Hydroelectric Hearing Highlights Costs of Federal Permitting Delays


The House Energy and Commerce Committee’s subcommittee on energy held a hearing on June 7th on energy infrastructure licensing reform. Although Improving the Hydropower Licensing Process focused only on hydroelectric projects, the issues it highlighted are relevant to the challenges facing many kinds of infrastructure projects and lend support to efforts to streamline the federal approval process.

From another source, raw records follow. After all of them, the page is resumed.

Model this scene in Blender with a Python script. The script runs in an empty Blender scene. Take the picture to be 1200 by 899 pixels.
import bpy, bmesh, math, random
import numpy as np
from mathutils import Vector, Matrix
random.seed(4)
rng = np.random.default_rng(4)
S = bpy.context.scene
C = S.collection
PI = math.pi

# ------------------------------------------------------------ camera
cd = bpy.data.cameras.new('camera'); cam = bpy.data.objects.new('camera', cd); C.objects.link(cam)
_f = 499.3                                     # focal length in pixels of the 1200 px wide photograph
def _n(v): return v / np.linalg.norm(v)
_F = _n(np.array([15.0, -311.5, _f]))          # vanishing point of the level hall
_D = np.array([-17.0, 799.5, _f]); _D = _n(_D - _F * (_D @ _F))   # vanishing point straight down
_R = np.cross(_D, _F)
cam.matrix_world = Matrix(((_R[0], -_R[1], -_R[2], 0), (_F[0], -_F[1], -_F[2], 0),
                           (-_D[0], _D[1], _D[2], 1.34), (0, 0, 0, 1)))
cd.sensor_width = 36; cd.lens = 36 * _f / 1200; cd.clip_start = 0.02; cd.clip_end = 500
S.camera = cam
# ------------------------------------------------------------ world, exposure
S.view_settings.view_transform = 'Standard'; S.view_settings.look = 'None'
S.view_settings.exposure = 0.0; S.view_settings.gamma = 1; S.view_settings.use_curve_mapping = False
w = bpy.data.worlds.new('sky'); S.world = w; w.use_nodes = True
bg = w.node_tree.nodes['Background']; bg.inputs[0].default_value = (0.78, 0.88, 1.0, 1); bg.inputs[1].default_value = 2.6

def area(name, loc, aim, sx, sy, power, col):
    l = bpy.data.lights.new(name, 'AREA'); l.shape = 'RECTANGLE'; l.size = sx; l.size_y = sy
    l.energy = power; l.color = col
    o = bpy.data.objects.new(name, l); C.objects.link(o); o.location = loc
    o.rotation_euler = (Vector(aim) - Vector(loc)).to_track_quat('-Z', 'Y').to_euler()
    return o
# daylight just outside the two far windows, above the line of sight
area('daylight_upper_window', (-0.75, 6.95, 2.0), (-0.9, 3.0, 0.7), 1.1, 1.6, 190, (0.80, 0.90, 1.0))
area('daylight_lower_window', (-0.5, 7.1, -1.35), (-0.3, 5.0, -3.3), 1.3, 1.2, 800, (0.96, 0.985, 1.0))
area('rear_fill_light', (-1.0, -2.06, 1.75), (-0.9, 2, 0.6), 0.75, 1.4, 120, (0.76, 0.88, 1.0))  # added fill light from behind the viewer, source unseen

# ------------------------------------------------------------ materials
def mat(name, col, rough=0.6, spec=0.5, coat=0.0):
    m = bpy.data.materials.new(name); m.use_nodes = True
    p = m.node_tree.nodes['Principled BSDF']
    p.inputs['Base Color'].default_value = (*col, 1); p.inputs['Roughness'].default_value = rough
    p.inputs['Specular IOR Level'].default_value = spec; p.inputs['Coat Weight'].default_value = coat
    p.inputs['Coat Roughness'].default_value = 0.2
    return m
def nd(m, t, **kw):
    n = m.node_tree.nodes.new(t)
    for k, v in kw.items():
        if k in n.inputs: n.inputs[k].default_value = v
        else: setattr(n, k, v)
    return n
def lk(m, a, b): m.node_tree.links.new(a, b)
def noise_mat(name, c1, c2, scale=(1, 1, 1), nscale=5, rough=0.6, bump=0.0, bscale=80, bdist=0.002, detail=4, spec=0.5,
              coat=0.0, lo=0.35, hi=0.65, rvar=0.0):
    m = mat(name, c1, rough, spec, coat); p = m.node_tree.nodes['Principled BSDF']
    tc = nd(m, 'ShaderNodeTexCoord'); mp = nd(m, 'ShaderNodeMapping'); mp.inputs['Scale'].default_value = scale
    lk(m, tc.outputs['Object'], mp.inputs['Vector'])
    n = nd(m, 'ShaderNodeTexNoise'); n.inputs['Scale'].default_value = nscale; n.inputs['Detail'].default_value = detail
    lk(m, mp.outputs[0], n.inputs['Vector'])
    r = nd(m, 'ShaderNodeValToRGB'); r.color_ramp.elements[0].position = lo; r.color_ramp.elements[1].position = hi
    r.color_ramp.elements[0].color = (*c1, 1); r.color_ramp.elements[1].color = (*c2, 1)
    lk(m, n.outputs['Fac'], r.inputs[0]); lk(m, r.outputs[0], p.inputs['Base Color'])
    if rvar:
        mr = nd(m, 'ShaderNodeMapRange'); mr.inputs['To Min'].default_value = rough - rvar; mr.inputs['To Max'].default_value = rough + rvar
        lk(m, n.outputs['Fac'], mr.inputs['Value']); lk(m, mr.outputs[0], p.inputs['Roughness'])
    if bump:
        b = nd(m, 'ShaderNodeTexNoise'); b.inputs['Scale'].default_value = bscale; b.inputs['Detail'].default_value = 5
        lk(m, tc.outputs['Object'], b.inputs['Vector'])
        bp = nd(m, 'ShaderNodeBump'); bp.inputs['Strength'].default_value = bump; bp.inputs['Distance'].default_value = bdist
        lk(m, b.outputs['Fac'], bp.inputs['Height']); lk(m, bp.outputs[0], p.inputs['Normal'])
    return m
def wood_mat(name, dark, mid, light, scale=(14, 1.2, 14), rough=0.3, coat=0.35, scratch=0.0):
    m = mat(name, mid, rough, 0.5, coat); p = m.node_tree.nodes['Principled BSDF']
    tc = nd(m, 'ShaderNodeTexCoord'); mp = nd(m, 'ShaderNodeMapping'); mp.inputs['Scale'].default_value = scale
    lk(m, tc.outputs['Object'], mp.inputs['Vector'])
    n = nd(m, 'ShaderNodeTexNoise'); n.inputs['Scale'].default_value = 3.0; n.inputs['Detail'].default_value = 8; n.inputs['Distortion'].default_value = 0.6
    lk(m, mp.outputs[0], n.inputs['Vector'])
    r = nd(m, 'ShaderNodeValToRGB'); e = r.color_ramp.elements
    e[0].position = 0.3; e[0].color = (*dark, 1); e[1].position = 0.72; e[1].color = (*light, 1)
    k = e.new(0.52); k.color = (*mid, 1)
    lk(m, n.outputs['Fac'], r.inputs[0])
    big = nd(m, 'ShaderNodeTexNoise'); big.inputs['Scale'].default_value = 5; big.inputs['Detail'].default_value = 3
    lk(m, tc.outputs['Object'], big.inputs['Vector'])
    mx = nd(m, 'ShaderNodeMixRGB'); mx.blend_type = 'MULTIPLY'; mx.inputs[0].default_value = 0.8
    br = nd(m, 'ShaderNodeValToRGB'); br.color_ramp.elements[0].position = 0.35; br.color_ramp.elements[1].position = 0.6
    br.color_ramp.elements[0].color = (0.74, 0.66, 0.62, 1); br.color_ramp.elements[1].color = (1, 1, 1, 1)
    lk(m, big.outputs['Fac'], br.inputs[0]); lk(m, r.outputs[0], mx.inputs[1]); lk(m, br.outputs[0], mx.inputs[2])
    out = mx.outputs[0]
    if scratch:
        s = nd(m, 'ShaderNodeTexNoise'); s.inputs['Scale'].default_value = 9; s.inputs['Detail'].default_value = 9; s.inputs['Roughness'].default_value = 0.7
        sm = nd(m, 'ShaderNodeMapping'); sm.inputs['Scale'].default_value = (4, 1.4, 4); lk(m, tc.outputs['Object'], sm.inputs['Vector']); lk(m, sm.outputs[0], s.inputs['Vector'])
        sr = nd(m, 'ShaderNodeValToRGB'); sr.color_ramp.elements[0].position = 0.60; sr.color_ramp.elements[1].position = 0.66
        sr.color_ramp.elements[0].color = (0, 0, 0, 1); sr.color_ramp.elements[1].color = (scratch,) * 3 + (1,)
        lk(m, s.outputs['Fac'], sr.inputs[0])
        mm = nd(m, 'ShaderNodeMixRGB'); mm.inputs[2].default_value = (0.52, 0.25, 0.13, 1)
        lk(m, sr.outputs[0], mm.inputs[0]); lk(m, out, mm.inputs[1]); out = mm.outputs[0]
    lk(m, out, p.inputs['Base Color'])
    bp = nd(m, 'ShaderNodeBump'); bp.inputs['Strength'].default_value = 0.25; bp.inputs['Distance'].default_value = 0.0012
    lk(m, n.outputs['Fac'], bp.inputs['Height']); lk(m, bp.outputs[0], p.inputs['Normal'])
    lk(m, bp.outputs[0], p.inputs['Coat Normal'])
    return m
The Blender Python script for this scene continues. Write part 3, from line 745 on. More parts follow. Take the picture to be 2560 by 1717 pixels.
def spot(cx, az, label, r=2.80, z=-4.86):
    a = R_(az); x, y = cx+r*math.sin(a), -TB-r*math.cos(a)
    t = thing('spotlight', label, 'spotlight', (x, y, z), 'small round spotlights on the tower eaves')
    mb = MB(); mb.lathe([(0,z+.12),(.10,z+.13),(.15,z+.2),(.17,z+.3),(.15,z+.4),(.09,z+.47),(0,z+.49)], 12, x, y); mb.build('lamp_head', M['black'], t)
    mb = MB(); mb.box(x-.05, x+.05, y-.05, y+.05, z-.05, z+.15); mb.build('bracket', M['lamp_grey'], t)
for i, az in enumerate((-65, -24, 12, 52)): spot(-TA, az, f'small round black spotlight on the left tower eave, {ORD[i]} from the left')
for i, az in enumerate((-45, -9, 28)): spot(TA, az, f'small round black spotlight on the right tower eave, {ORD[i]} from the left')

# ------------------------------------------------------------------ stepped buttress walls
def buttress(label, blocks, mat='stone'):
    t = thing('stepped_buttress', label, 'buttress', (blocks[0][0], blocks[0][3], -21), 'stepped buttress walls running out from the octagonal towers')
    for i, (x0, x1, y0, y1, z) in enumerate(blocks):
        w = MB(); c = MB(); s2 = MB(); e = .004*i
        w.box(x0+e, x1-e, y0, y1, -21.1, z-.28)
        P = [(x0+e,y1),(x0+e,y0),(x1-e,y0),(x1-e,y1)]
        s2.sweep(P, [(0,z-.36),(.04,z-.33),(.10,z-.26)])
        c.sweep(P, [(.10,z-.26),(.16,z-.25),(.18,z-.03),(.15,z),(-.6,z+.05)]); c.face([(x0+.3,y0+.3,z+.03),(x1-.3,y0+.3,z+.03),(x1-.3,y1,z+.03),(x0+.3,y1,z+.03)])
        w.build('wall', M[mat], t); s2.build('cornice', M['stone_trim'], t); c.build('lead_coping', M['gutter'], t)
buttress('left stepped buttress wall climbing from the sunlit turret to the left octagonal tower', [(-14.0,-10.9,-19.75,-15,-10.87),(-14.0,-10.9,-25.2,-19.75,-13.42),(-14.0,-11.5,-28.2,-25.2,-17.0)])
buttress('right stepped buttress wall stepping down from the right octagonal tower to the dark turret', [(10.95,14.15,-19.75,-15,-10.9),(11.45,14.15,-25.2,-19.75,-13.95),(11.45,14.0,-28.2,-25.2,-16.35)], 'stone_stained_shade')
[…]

The five federal agency witnesses at the hearing—FERC, EPA, Army Corps of Engineers, NOAA, and Fish and Wildlife Service—all have a hand in hydroelectric approvals and are indicative of the complexities in the process. Hydro ought to be the low-hanging fruit for federal energy approvals—a cheap, clean, and abundant source of baseload power that does not need government subsidies to grow. Nonetheless, even the relicensing of existing hydroelectric dams or approvals to electrify non-hydroelectric dams can and sometimes do drag on for a decade or more. This has a chilling effect on investment in hydro projects relative to wind and solar, which benefit both from less red tape and heavy subsidies.

The Trump administration’s Executive Order 13807 should, if properly implemented, go a long way towards addressing these concerns. It requires One Federal Decision (OFD) for major infrastructure projects, designates a lead agency (which for hydro would be FERC), and puts all participating agencies on a strict timetable to perform their statutory duties.This would limit the ability of a single agency to hold a project hostage, for example EPA under the 404(c) permit requirement for discharge of dredge or fill material.  

In addition to administrative remedies, the House has passed legislative reformsapplicable to the approval process for hydroelectric projects. Both administrative and legislative changes will be needed.

A streamlined and reasonable federal approval process applicable to private sector projects of all types could serve as President Trump’s stimulus package. And unlike the Obama stimulus package, it won’t cost taxpayers a dime and might actually work.